Preparation and Fluorescent Wavelength Control of Multi-Color Nitrogen-Doped Carbon Nano-Dots

TL;DR

This study demonstrates a microwave synthesis method for nitrogen-doped carbon nano-dots that enables control over their multi-color fluorescence emission by adjusting nitrogen content and surface chemistry.

Contribution

It introduces a practical microwave technique for doping CNDs with nitrogen, allowing tunable multi-color fluorescence for optoelectronic applications.

Findings

N-CNDs emit blue, green, and orange fluorescence at specific ratios.

PL wavelength can be tuned by controlling nitrogen doping levels.

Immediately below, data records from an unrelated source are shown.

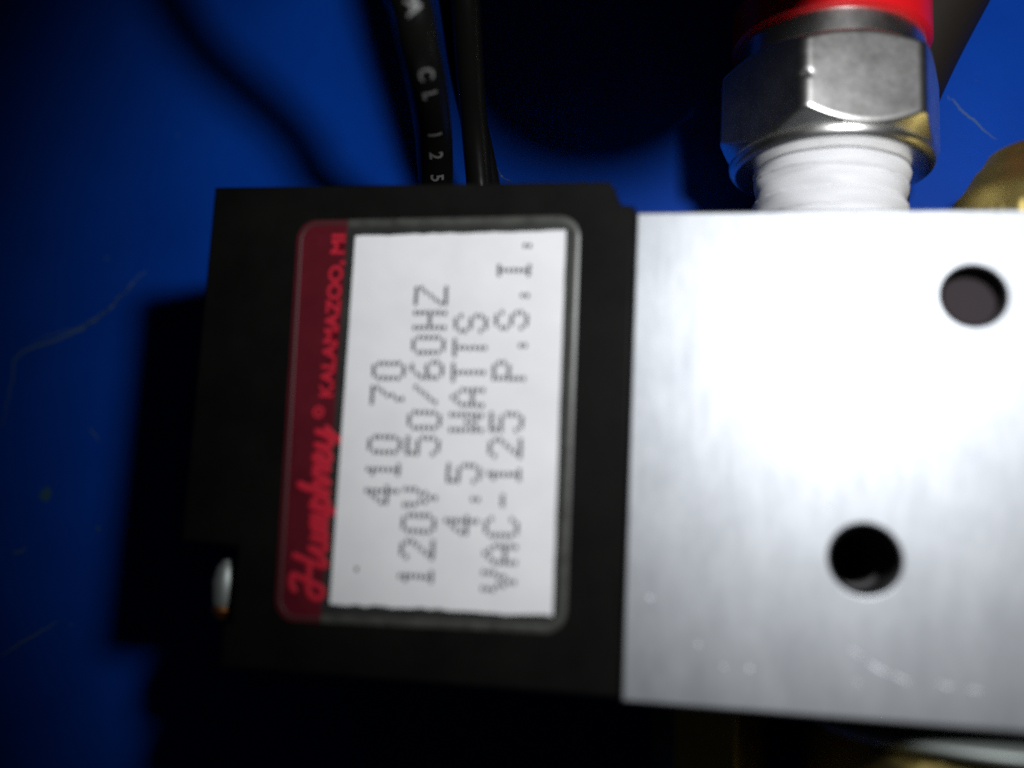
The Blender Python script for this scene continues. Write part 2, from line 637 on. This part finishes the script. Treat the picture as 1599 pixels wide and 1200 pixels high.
MAT['veil'] = material('bore_veil', (0.036, 0.029, 0.032), 0.8, 0.0, spec=0.1)[0]  # brown of the added shallow floor imitates flash veiling over the dark hole
bore(h1, [(1.93, 0.3), (1.90, 1.6), (1.2, 1.7)], MAT['veil'])
bore(h2, [(2.08, 0.3), (2.06, 4.2), (1.72, 4.3), (1.70, 16.0)], MAT['bore'])
# nicks and rub marks on the face
for px, w in (([(1322, 1006), (1334, 1018), (1345, 1026)], 0.20), ([(1352, 1030), (1368, 1043), (1384, 1050)], 0.30), ([(1388, 1050), (1404, 1058), (1418, 1066)], 0.22), ([(1462, 1064), (1474, 1070), (1486, 1069)], 0.20), ([(1506, 1074), (1518, 1076), (1530, 1077)], 0.18),
              ([(1127, 1038), (1132, 1041)], 0.26), ([(1166, 1041), (1173, 1045)], 0.3), ([(1088, 1003), (1092, 1008)], 0.24),
              ([(1333, 1061), (1340, 1066)], 0.24), ([(1010, 932), (1020, 935)], 0.28), ([(1042, 331), (1048, 334)], 0.26),
              ([(1290, 788), (1302, 795)], 0.25)):
    pts = spline([Vector((*q(u, v)[:2], 0)) for u, v in px], 5)
    V, Fc = [], []
    path = [(p.x, p.y) for p in pts]
    n = len(path)
    for i, p in enumerate(path):
        t = Vector((path[min(i + 1, n - 1)][0] - path[max(i - 1, 0)][0], path[min(i + 1, n - 1)][1] - path[max(i - 1, 0)][1])).normalized()
        s = Vector((-t.y, t.x)) * (w / 2 * math.sin(math.pi * (i + 0.4) / (n - 0.2)) * random.uniform(0.5, 1.0))
        zt = H + tilt(p[1]) + 0.012
        V += [(p[0] + s.x, p[1] + s.y, zt), (p[0] + random.uniform(-.04, .04), p[1] + random.uniform(-.04, .04), zt + 0.02), (p[0] - s.x, p[1] - s.y, zt)]
    for i in range(n - 1):
        for j in (0, 1):
            k = i * 3 + j
            Fc.append((k, k + 1, k + 4, k + 3))
    make('scratch', V, Fc, MAT['nick'], block)

# --- nickel hose fitting with taped thread and red collar
CX, CZ = 23.6, H - 13.0
HR, HA = 9.3, math.radians(50)
hexf = hexr(HR, HA)
EDGE = HA + math.pi / 3                                     # the vertical edge that catches the flash
YB, YT = 21.1, 28.7                                         # where the end cones start


def nut_mesh():
    seg, V, Fc = 600, [], []
    ap, rho = HR * math.cos(math.pi / 6), 1.1
    inner_half, cdist = (ap - rho) * math.tan(math.pi / 6), (ap - rho) / math.cos(math.pi / 6)
    def flat_r(a):
        d = abs((a - HA) % (math.pi / 3) - math.pi / 6)
        if ap * math.tan(d) <= inner_half:
            return ap / math.cos(d)
        ph = math.pi / 6 - d
        return cdist * math.cos(ph) + math.sqrt(max(rho ** 2 - (cdist * math.sin(ph)) ** 2, 0))
    def nick(y, a):
        d = (a - EDGE + math.pi) % math.tau - math.pi
        return 0.22 * math.exp(-(d / 0.05) ** 2 - ((y - 24.9) / 0.16) ** 2)
    rows = []
    for y, r in ((20.05, 7.5), (20.2, 7.95), (20.45, 8.15), (20.8, 8.2), (20.95, 8.05), (YB, 7.95)):
        rows.append([(y, r)] * seg)
    lo, up = [], []
    for i in range(seg):
        r = flat_r(math.tau * i / seg)
        lo.append((YB + (r - 7.95) * 0.95, r))
        up.append((YT - (r - 7.95) * 0.70, r))
    rows.append([(y - 0.18, r - 0.24) for y, r in lo])
    rows.append([(y - 0.03, r - 0.08) for y, r in lo])
    rows.append([(y + 0.15, r) for y, r in lo])
    for t in [k / 24 for k in range(1, 24)]:
        row = []
        for i in range(seg):
            a = math.tau * i / seg
            y = lo[i][0] + 0.15 + (up[i][0] - lo[i][0] - 0.24) * t
            row.append((y, lo[i][1] - nick(y, a)))
        rows.append(row)
    rows.append([(y - 0.09, r) for y, r in up])
    rows.append([(y + 0.02, r - 0.05) for y, r in up])
    rows.append([(y + 0.10, r - 0.16) for y, r in up])
    for y, r in ((YT, 7.95), (YT + 0.2, 7.6), (31.2, 7.5)):
        rows.append([(y, r)] * seg)
    for row in rows:
        for i, (y, r) in enumerate(row):
            a = math.tau * i / seg
            V.append((CX + r * math.cos(a), y, CZ + r * math.sin(a)))
    for j in range(len(rows) - 1):
        for i in range(seg):
            k = (i + 1) % seg
            Fc.append((j * seg + i, j * seg + k, (j + 1) * seg + k, (j + 1) * seg + i))
    Fc.append(tuple(range(seg)))
    Fc.append(tuple(range((len(rows) - 1) * seg, len(rows) * seg)))
    o = make('hose_fitting', V, Fc, MAT['nickel'], valve, 40)
    wn = o.modifiers.new('weighted', 'WEIGHTED_NORMAL')
    wn.keep_sharp = True
    wn.weight = 80
    return o


fit = nut_mesh()
fit['label'] = 'nickel hex fitting with white thread tape and red collar'


def tape_r(y, a):
    ph = (y / 1.45 + a / math.tau + 0.05 * math.sin(2 * a)) % 1.0
    lap = (y * 0.31 - a / math.tau * 0.5 + 0.3) % 1.0
    wob = 0.06 * math.sin(3 * a + y) + 0.05 * math.sin(7 * a - 2 * y)
    return 5.66 + 0.03 * (y - 12) + 0.26 * (1 - abs(2 * ph - 1)) ** 0.7 + wob + (0.10 if lap < 0.45 else 0)


lathe_y('thread_tape', tape_r, [12.6 + 0.0756 * i for i in range(100)], CX, CZ, MAT['tape'], fit, 160, 70)
lathe_y('red_collar', profile([(30.75, 7.7), (30.95, 8.05), (34.0, 8.05), (34.4, 7.5), (34.5, 5.0)]),
        [30.75, 30.82, 30.95, 31.5, 32.6, 34.0, 34.2, 34.4, 34.5], CX, CZ, MAT['red'], fit, 96, 35)

# --- brass muffler beside it
bp = profile([(12.6, 8.7), (12.9, 9.0), (15.2, 9.0), (15.35, 8.7), (15.6, 8.0), (17.4, 7.8), (18.0, 7.2), (19.7, 6.2), (20.2, 5.7), (21.1, 5.2), (21.8, 3.6), (22.5, 1.6), (22.7, 0.4)])
mf = lathe_y('brass_muffler', lambda y, a: bp(y) + (0.10 * math.sin(40 * a) if 13.1 < y < 15 else 0), [12.6, 12.75, 12.9, 13.2, 13.8, 14.4, 14.9, 15.2, 15.35, 15.6, 16.5, 17.4, 18.0, 18.6, 19.2, 19.7, 20.2, 20.7, 21.1, 21.5, 21.8, 22.2, 22.5, 22.7], 41.0, H - 12.5, MAT['brass'], valve, 240, 40)

# --- fittings under the lower edge
arc = [(-21.95 - 1.6 * t / 10, 11.2 + 1.4 * math.sin(math.pi * t / 10) ** 0.8) for t in range(11)]
fl = lathe_y('port_flange', profile([(-21.2, 8.0), (-21.9, 8.0)] + arc), [-21.2, -21.9] + [y for y, r in arc], 34.0, H - 12.6, MAT['steel'], valve, 120, 50)
hx2 = hexr(12.4, math.radians(68))
bp2 = profile([(-23.6, 11.0), (-24.3, 12.2), (-33, 12.2)])
lathe_y('brass_hexagon', lambda y, a: min(hx2(a), bp2(y)), [-23.65, -23.8, -24, -24.3, -26, -30, -33], 34.0, H - 12.7, MAT['brass'], fl, 144, 28)
hx3 = hexr(4.6, math.radians(65))
lathe_y('brass_plug', lambda y, a: min(hx3(a), 4.5), [-21.2, -22, -24, -27, -31], 14.6, H - 15.5, MAT['brass'], valve, 96, 28)

# --- wires
def wire(pts, r, name='lead_wire'):
    return tube(name, pts, r, MAT['wire'], valve, 24, 12)


def wp(u, v, dz):
    return tuple(on_plane(u, v, H + dz))


w1, path1 = wire([wp(684, 330, -12), wp(681, 280, -10), wp(677, 210, -5.5), wp(668, 140, -0.5), wp(653, 65, 3.5), wp(640, 0, 5.2), wp(604, -50, 5.8), wp(540, -105, 6), wp(460, -170, 5.5), wp(330, -300, 2)], 1.5)
w1['label'] = 'black lead wire printed with pale letters'
w3, _ = wire([wp(765, 330, -13), wp(759, 280, -12.8), wp(742, 200, -11.5), wp(722, 110, -9.6), wp(706, 0, -6.5), wp(690, -100, -4), wp(670, -260, -2)], 1.15)
w2, path2 = wire([wp(752, 330, -10.4), wp(748, 280, -9.9), wp(741, 200, -8.2), wp(734, 110, -5.2), wp(727, 0, -2), wp(716, -90, 0), wp(700, -180, 1), wp(670, -300, 1)], 1.12)


def wire_text(ch, v_px):
    """one printed character wrapped on the first wire at photo row v_px, reading downwards"""
    best = min(path1, key=lambda p: abs(pix(p)[1] - v_px))
    i = path1.index(best)
    tan = (path1[i - 1] - path1[i + 1]).normalized()
    nrm = (CAM - best).normalized()
    nrm = (nrm - tan * nrm.dot(tan)).normalized()
    side = nrm.cross(tan)                                   # tops of the letters
    me = text_mesh(ch, 0.02)
    bm = bmesh.new()
    bm.from_mesh(me)
    bmesh.ops.triangulate(bm, faces=bm.faces)
    bmesh.ops.subdivide_edges(bm, edges=[e for e in bm.edges if e.calc_length() > 0.08], cuts=5, use_grid_fill=True)
    bm.to_mesh(me)
    bm.free()
    xs = [v.co.x for v in me.vertices]
    ys = [v.co.y for v in me.vertices]
    mx, my = (max(xs) + min(xs)) / 2, (max(ys) + min(ys)) / 2
    R = 1.56
    for v in me.vertices:
        s, t = (v.co.x - mx) * 1.65, (v.co.y - my) * 1.55 + 0.1
        an = t / R
        p = best + tan * s + side * (R * math.sin(an)) + nrm * (R * math.cos(an))
        v.co = p * MM
    return link('wire_lettering', me, MAT['wireprint'], w1)


def pix(p):
    c_ = ROT @ (Vector(p) - CAM)
    return (799.5 + FPX * c_.x / -c_.z, 600 - FPX * c_.y / -c_.z)


for ch, v_px in (('A', 14), ('C', 96), ('L', 126), ('1', 185), ('2', 221), ('5', 261)):
    wire_text(ch, v_px)

# ------------------------------------------------------------------ hoses
hose, _ = tube('shadow_hose', [(CX, 32.5, CZ), (CX, 38, CZ), (23, 42.5, H - 5), (20.5, 36, H + 7), (18.5, 29.3, H + 19), (19, 31, H + 28), (27, 42, H + 36), (38, 60, H + 40), (50, 85, H + 40)], 6.4, MAT['hose'], None, 28, 10)  # unseen hose, added above the frame only to cast the top shadow
hose['label'] = 'unseen black hose added above the red collar to cast the top shadow'
hose['category'] = 'hose'
hose2, _ = tube('rubber_hose', [(26.5, 17.5, 4.4), (27.5, 24, 4.4), (30.0, 31, 4.4), (33.2, 38, 4.4), (38, 47, 4.4), (46, 60, 4.4), (60, 80, 4.4)], 4.4, MAT['hose'], None, 28, 10)
hose2['label'] = 'dark rubber hose on the blue sheet behind the hex fitting'
hose2['category'] = 'hose'

# ------------------------------------------------------------------ dust and lint
V, Fc = [], []
for _ in range(170):
    x, y, r = random.uniform(-70, 60), random.uniform(-60, 60), random.uniform(0.03, 0.10)
    n, a0, st = 5, random.uniform(0, 6), random.uniform(1, 2.6)
    base = len(V)
    for k in range(n):
        a = math.tau * k / n
        cx_, cy_ = r * st * math.cos(a), r * math.sin(a)
        V.append((x + cx_ * math.cos(a0) - cy_ * math.sin(a0), y + cx_ * math.sin(a0) + cy_ * math.cos(a0), 0.01))
    V.append((x, y, 0.01 + r))
    for k in range(n):
        Fc.append((base + k, base + (k + 1) % n, base + n))
dust = make('dust', V, Fc, MAT['stain'])
dust['kind'] = 'stuff'
dust['label'] = 'fine pale dust specks scattered on the blue sheet'
fib, _ = tube('lint_fibre', [wp(776, 262, -9.5), wp(781, 272, -8.6), wp(787, 279, -8.8), wp(797, 283, -9.8)], 0.03, MAT['rim'], None, 6, 8)
fib['label'] = 'tiny curled lint fibre on the coil edge beside the wires'
fib['category'] = 'fibre'
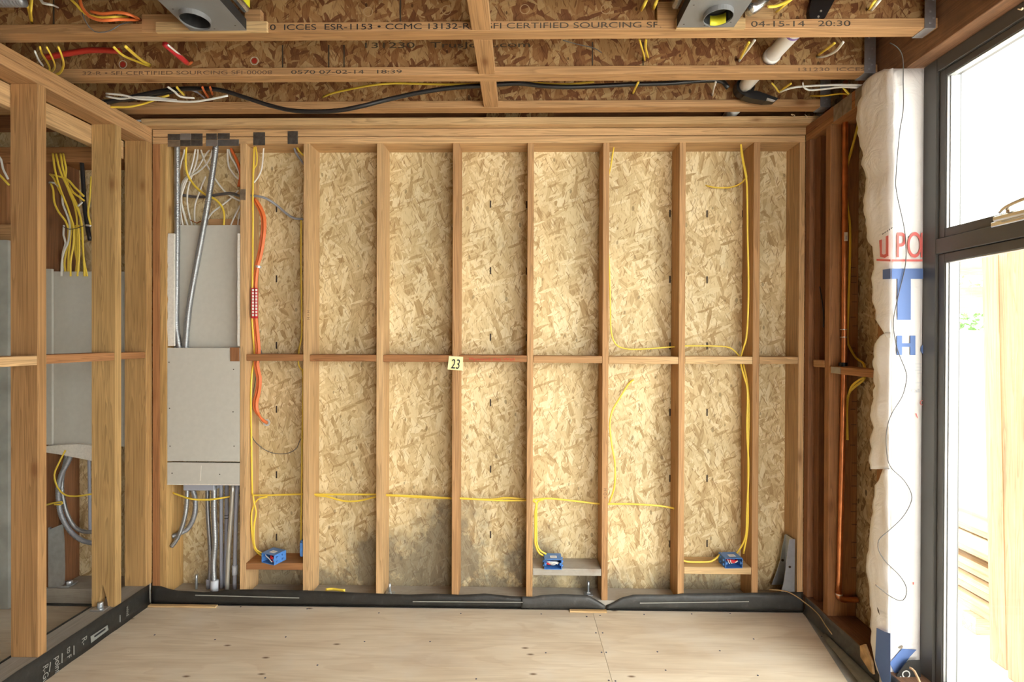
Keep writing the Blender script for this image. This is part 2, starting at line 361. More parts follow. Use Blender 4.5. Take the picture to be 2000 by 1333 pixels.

PL intensity correlates with surface C-O groups.

Abstract

It is known that, by taking advantage of heteroatom doping, the electronic states and transition channels in carbon nano-dots (CNDs) can be effectively modulated. Thus, the photoluminescence (PL) properties of CNDs can be changed. For potential applications of CNDs as advanced materials for optoelectronic devices, it is important and significant to develop the practical techniques for doping heteroatoms into CNDs. In this work, we synthesize the multi-color fluorescent by using a fast and effective microwave method where the CNDs are nitrogen-doped. We examine the influence of different ratios of the raw materials on the structure and optical properties of N-CNDs. The results show that the prepared N-CNDs can generate blue (445 nm), green (546 nm), and orange (617 nm) fluorescence or PL with the mass ratio of the raw materials at 1:1, 1:2 and 1:3, respectively. We find that the N content in N-CNDs leads to different surface/edge states in $n-\pi^*$ domain. Thus, the wavelength of the PL emission from N-CNDs can be tuned via controlling the N concentration doped into the CNDs. Moreover, it is shown that the intensity of the PL from N-CNDs is mainly positively related to the content of C-O groups attached on the surface/edges of the N-CNDs. This study provides an effective experimental method and technical way to improve the fluorescent emission, and to modulate the color of the PL emission from CNDs.